In Join:D, the Korean-language blockchain news site of the major Korean daily JoongAng Ilbo, Kyobo Securities economist and columnist Im Dong-min warns that there can be no freedom without privacy.

Im cites Harvard professor Shoshana Zuboff, the author of “The Age of Surveillance Capitalism: The Fight for a Human Future at the New Frontier of Power,” a klaxon against big tech’s usurpation, monetization and potential weaponization of personal privacy. From the Guardian:

[The book] describes how global tech companies such as Google and Facebook persuaded us to give up our privacy for the sake of convenience; how personal information (“data”) gathered by these companies has been used by others not only to predict our behaviour but also to influence and modify it; and how this has had disastrous consequences for democracy and freedom. This is the “surveillance capitalism” of the title, which Zuboff defines as a “new economic order” and “an expropriation of critical human rights that is best understood as a coup from above”.

Im says two conditions must be satisfied to guarantee privacy — self-sovereignty and anonymity. Privacy must be an impregnable sanctuary. Without sovereignty to decide or anonymity, people have no freedom.

Im notes that crypto assets powered by blockchain deal with self-sovereignty and anonymity at a most fundamental level. Bitcoin employs distributed ledger technology that maximizes self-sovereignty and anonymity in the movement of data and value, while the DAO to which Ethereum aspires aims to establish a decision-making and governance structure that completely guarantees privacy.
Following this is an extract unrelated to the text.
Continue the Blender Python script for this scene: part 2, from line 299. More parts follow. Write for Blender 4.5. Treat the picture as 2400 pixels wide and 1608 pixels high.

Two blockchain projects that aim to guarantee privacy — that is to say, self-sovereignty and anonymity — are decentralized identity (DID) and zero-knowledge proofs.

DID aims to give individuals ownership and control over their own data and online identity. There are three major DID initiatives currently underway in Korea, including ICONLOOP’s MyID Alliance.

Zero-knowledge proofs, meanwhile, allow people to validate transactions without exposing secret information. With payment engines, this would guarantee the anonymity of cash.

Im argues that discussions of privacy must move beyond mere protection of private information. Rather, privacy is an issue that should be dealt with alongside pressing matters such as KYC and AML.

ICONLOOP CEO JH Kim, too, elaborated on DID and the need to reclaim sovereignty over our own data in a recent interview with a Korean think tank. We summarized that interview here and here.

And speaking of DID….

The Korean-language blockchain news site The Block Post notes how ICONLOOP’s MyID Alliance recently expanded to 44 partners with the addition of Saramin, GS Shop and LIME Solution.

The 44 include 16 financial companies, 10 IT companies, nine startups, six public organizations and three industrial concerns.

The Block Post notes that ICONLOOP is starting off the year by strengthening its blockchain services, taking the lead in popularizing the use of blockchain solutions. The company is continuing to add real-life use cases through the expansion of the MyID Alliance and the recent official launch of the blockchain-powered certification service Broof.